SUPPLIED MATERIAL:

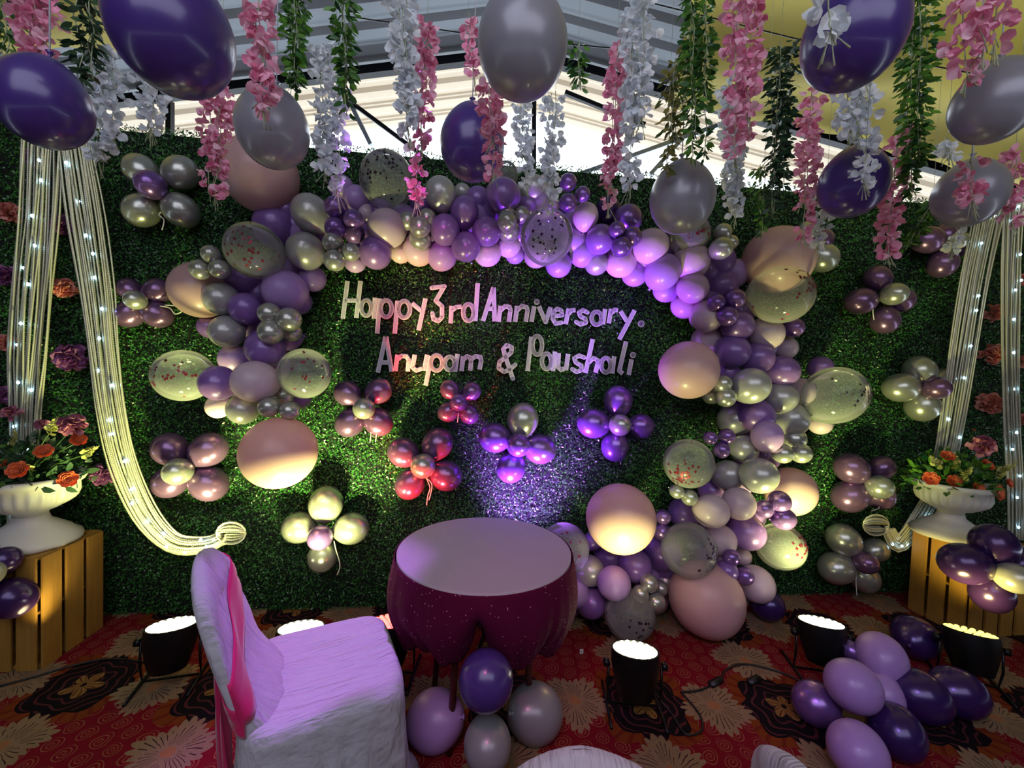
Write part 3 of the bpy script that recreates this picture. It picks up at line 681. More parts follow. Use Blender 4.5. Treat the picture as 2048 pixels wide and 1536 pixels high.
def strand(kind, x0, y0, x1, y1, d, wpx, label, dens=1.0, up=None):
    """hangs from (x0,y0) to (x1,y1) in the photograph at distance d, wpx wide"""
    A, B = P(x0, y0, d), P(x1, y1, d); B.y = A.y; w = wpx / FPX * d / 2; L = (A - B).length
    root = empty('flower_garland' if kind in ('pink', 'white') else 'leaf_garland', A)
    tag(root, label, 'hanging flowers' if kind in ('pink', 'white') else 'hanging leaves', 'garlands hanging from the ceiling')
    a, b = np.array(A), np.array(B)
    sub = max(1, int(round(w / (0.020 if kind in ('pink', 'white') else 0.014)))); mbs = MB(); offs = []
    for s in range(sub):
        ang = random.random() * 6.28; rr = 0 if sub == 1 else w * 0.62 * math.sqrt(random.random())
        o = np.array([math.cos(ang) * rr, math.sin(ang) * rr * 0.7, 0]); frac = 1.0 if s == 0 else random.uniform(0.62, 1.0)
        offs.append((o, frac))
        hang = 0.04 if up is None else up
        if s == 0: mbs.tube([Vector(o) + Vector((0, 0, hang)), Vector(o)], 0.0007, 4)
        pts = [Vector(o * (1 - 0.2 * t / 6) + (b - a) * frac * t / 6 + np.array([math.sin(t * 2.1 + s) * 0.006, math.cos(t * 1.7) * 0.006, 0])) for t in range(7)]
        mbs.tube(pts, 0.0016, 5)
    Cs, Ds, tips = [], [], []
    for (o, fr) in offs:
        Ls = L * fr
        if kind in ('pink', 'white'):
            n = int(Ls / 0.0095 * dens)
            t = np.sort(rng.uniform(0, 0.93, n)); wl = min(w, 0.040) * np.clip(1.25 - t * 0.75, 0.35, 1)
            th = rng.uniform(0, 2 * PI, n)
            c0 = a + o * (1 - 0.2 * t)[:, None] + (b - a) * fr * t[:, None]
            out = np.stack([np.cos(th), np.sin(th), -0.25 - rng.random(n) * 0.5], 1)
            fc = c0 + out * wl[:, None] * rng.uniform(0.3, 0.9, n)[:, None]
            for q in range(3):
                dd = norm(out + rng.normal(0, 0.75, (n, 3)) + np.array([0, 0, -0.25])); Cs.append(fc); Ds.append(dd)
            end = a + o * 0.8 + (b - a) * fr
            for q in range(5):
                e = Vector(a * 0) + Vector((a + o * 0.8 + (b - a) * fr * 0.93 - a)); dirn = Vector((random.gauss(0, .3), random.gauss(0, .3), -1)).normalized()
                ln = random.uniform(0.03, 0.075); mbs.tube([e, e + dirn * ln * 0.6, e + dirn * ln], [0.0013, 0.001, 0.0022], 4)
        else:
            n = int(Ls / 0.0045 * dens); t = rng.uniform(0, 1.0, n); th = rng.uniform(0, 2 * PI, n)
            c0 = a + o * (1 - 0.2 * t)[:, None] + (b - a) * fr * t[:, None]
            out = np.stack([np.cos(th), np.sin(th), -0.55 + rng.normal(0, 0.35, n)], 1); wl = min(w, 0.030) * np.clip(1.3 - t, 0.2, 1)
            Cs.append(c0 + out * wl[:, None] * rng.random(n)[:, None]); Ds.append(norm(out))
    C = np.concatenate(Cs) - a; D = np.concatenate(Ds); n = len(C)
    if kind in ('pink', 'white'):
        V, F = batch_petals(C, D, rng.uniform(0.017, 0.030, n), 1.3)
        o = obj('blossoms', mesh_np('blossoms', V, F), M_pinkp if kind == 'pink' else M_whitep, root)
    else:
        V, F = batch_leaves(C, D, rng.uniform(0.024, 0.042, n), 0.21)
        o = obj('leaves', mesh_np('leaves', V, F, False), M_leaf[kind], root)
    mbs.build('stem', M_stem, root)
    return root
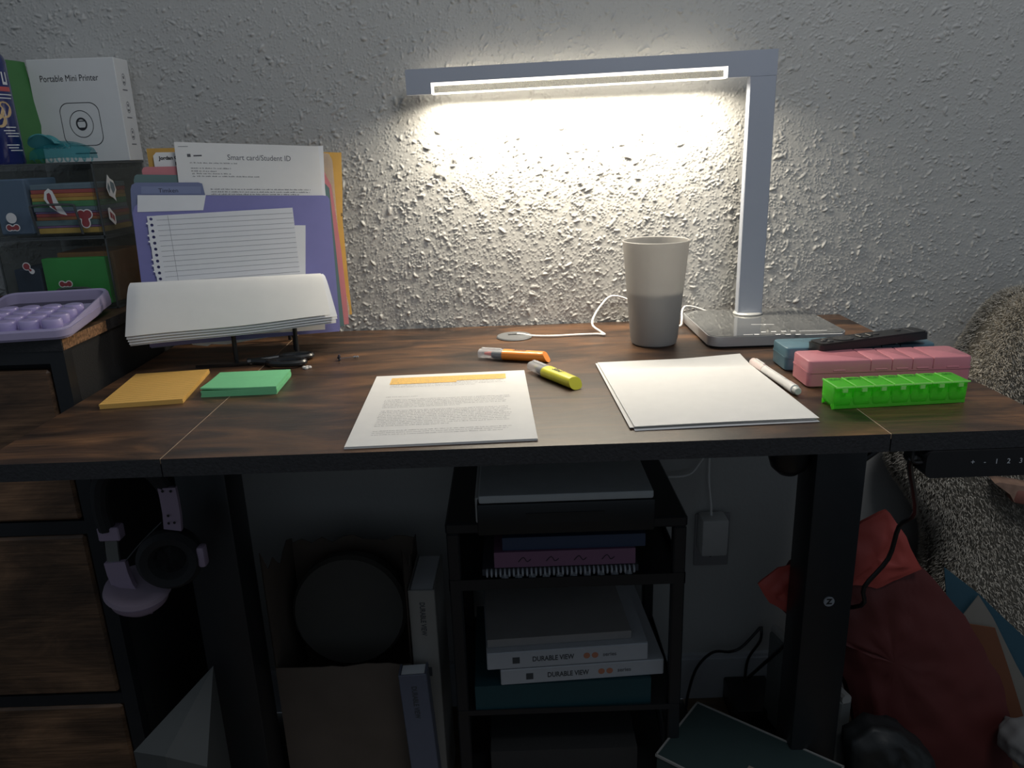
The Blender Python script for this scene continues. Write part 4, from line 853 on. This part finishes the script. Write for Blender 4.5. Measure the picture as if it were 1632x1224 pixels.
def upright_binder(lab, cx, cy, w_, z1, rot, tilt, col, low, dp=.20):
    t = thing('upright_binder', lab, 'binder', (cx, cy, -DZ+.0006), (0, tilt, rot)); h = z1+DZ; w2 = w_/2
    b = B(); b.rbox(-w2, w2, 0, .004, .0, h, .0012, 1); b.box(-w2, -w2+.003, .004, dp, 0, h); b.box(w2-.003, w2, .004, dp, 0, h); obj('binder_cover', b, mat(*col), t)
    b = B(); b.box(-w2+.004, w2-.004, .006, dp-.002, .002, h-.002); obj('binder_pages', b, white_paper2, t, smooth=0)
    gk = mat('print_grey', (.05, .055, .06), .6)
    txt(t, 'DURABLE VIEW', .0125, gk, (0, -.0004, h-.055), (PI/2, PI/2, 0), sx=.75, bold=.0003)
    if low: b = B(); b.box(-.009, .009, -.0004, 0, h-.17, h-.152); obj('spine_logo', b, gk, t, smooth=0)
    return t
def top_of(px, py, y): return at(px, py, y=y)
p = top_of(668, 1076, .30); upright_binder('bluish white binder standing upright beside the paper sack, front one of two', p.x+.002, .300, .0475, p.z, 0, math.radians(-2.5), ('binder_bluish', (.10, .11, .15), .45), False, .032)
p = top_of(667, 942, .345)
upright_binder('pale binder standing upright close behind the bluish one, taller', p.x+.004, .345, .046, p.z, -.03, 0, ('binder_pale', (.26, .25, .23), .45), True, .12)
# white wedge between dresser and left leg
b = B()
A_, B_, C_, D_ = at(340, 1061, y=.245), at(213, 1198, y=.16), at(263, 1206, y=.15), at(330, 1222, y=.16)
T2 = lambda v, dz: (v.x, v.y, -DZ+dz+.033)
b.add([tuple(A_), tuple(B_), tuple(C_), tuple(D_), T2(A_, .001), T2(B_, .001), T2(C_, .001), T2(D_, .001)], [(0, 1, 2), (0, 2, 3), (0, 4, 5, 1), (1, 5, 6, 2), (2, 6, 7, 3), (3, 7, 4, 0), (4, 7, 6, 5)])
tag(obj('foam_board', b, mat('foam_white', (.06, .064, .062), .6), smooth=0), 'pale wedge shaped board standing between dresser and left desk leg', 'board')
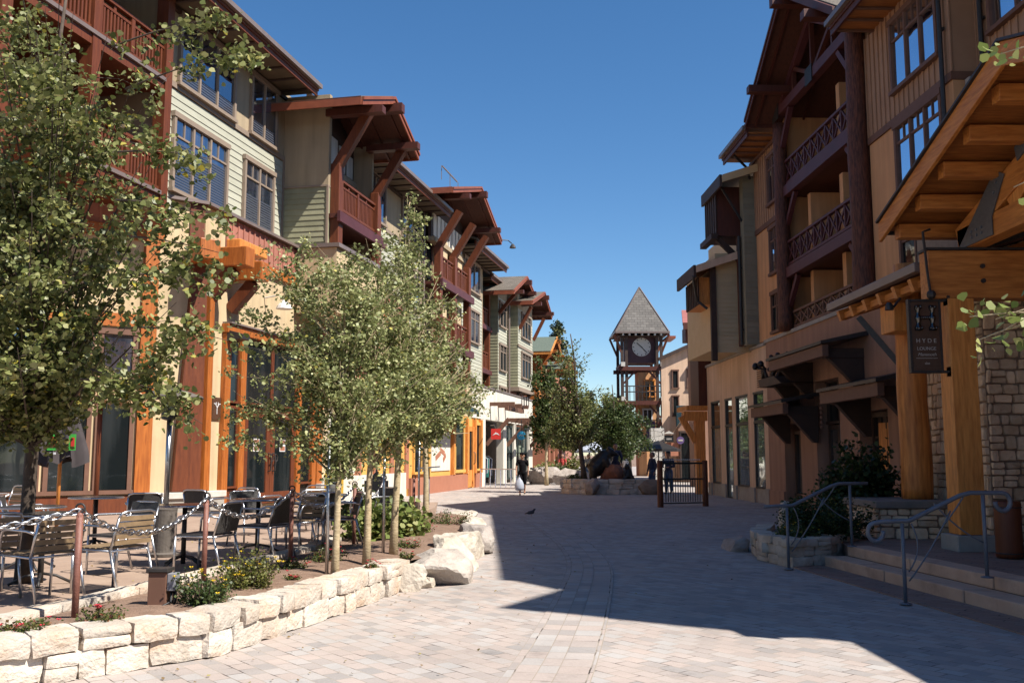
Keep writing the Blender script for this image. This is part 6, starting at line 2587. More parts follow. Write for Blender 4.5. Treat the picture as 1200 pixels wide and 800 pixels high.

WORK INSTRUCTIONS: Leave out all pictures, then copy the remaining material exactly.

ANSWER BELOW:
Write part 3 of the bpy script that recreates this picture. It picks up at line 681. More parts follow. Use Blender 4.5. Treat the picture as 2048 pixels wide and 1536 pixels high.
def strand(kind, x0, y0, x1, y1, d, wpx, label, dens=1.0, up=None):
    """hangs from (x0,y0) to (x1,y1) in the photograph at distance d, wpx wide"""
    A, B = P(x0, y0, d), P(x1, y1, d); B.y = A.y; w = wpx / FPX * d / 2; L = (A - B).length
    root = empty('flower_garland' if kind in ('pink', 'white') else 'leaf_garland', A)
    tag(root, label, 'hanging flowers' if kind in ('pink', 'white') else 'hanging leaves', 'garlands hanging from the ceiling')
    a, b = np.array(A), np.array(B)
    sub = max(1, int(round(w / (0.020 if kind in ('pink', 'white') else 0.014)))); mbs = MB(); offs = []
    for s in range(sub):
        ang = random.random() * 6.28; rr = 0 if sub == 1 else w * 0.62 * math.sqrt(random.random())
        o = np.array([math.cos(ang) * rr, math.sin(ang) * rr * 0.7, 0]); frac = 1.0 if s == 0 else random.uniform(0.62, 1.0)
        offs.append((o, frac))
        hang = 0.04 if up is None else up
        if s == 0: mbs.tube([Vector(o) + Vector((0, 0, hang)), Vector(o)], 0.0007, 4)
        pts = [Vector(o * (1 - 0.2 * t / 6) + (b - a) * frac * t / 6 + np.array([math.sin(t * 2.1 + s) * 0.006, math.cos(t * 1.7) * 0.006, 0])) for t in range(7)]
        mbs.tube(pts, 0.0016, 5)
    Cs, Ds, tips = [], [], []
    for (o, fr) in offs:
        Ls = L * fr
        if kind in ('pink', 'white'):
            n = int(Ls / 0.0095 * dens)
            t = np.sort(rng.uniform(0, 0.93, n)); wl = min(w, 0.040) * np.clip(1.25 - t * 0.75, 0.35, 1)
            th = rng.uniform(0, 2 * PI, n)
            c0 = a + o * (1 - 0.2 * t)[:, None] + (b - a) * fr * t[:, None]
            out = np.stack([np.cos(th), np.sin(th), -0.25 - rng.random(n) * 0.5], 1)
            fc = c0 + out * wl[:, None] * rng.uniform(0.3, 0.9, n)[:, None]
            for q in range(3):
                dd = norm(out + rng.normal(0, 0.75, (n, 3)) + np.array([0, 0, -0.25])); Cs.append(fc); Ds.append(dd)
            end = a + o * 0.8 + (b - a) * fr
            for q in range(5):
                e = Vector(a * 0) + Vector((a + o * 0.8 + (b - a) * fr * 0.93 - a)); dirn = Vector((random.gauss(0, .3), random.gauss(0, .3), -1)).normalized()
                ln = random.uniform(0.03, 0.075); mbs.tube([e, e + dirn * ln * 0.6, e + dirn * ln], [0.0013, 0.001, 0.0022], 4)
        else:
            n = int(Ls / 0.0045 * dens); t = rng.uniform(0, 1.0, n); th = rng.uniform(0, 2 * PI, n)
            c0 = a + o * (1 - 0.2 * t)[:, None] + (b - a) * fr * t[:, None]
            out = np.stack([np.cos(th), np.sin(th), -0.55 + rng.normal(0, 0.35, n)], 1); wl = min(w, 0.030) * np.clip(1.3 - t, 0.2, 1)
            Cs.append(c0 + out * wl[:, None] * rng.random(n)[:, None]); Ds.append(norm(out))
    C = np.concatenate(Cs) - a; D = np.concatenate(Ds); n = len(C)
    if kind in ('pink', 'white'):
        V, F = batch_petals(C, D, rng.uniform(0.017, 0.030, n), 1.3)
        o = obj('blossoms', mesh_np('blossoms', V, F), M_pinkp if kind == 'pink' else M_whitep, root)
    else:
        V, F = batch_leaves(C, D, rng.uniform(0.024, 0.042, n), 0.21)
        o = obj('leaves', mesh_np('leaves', V, F, False), M_leaf[kind], root)
    mbs.build('stem', M_stem, root)
    return root
The Blender Python script for this scene continues. Write part 4, from line 853 on. This part finishes the script. Write for Blender 4.5. Measure the picture as if it were 1632x1224 pixels.
def upright_binder(lab, cx, cy, w_, z1, rot, tilt, col, low, dp=.20):
    t = thing('upright_binder', lab, 'binder', (cx, cy, -DZ+.0006), (0, tilt, rot)); h = z1+DZ; w2 = w_/2
    b = B(); b.rbox(-w2, w2, 0, .004, .0, h, .0012, 1); b.box(-w2, -w2+.003, .004, dp, 0, h); b.box(w2-.003, w2, .004, dp, 0, h); obj('binder_cover', b, mat(*col), t)
    b = B(); b.box(-w2+.004, w2-.004, .006, dp-.002, .002, h-.002); obj('binder_pages', b, white_paper2, t, smooth=0)
    gk = mat('print_grey', (.05, .055, .06), .6)
    txt(t, 'DURABLE VIEW', .0125, gk, (0, -.0004, h-.055), (PI/2, PI/2, 0), sx=.75, bold=.0003)
    if low: b = B(); b.box(-.009, .009, -.0004, 0, h-.17, h-.152); obj('spine_logo', b, gk, t, smooth=0)
    return t
def top_of(px, py, y): return at(px, py, y=y)
p = top_of(668, 1076, .30); upright_binder('bluish white binder standing upright beside the paper sack, front one of two', p.x+.002, .300, .0475, p.z, 0, math.radians(-2.5), ('binder_bluish', (.10, .11, .15), .45), False, .032)
p = top_of(667, 942, .345)
upright_binder('pale binder standing upright close behind the bluish one, taller', p.x+.004, .345, .046, p.z, -.03, 0, ('binder_pale', (.26, .25, .23), .45), True, .12)
# white wedge between dresser and left leg
b = B()
A_, B_, C_, D_ = at(340, 1061, y=.245), at(213, 1198, y=.16), at(263, 1206, y=.15), at(330, 1222, y=.16)
T2 = lambda v, dz: (v.x, v.y, -DZ+dz+.033)
b.add([tuple(A_), tuple(B_), tuple(C_), tuple(D_), T2(A_, .001), T2(B_, .001), T2(C_, .001), T2(D_, .001)], [(0, 1, 2), (0, 2, 3), (0, 4, 5, 1), (1, 5, 6, 2), (2, 6, 7, 3), (3, 7, 4, 0), (4, 7, 6, 5)])
tag(obj('foam_board', b, mat('foam_white', (.06, .064, .062), .6), smooth=0), 'pale wedge shaped board standing between dresser and left desk leg', 'board')
Keep writing the Blender script for this image. This is part 6, starting at line 2587. More parts follow. Write for Blender 4.5. Treat the picture as 1200 pixels wide and 800 pixels high.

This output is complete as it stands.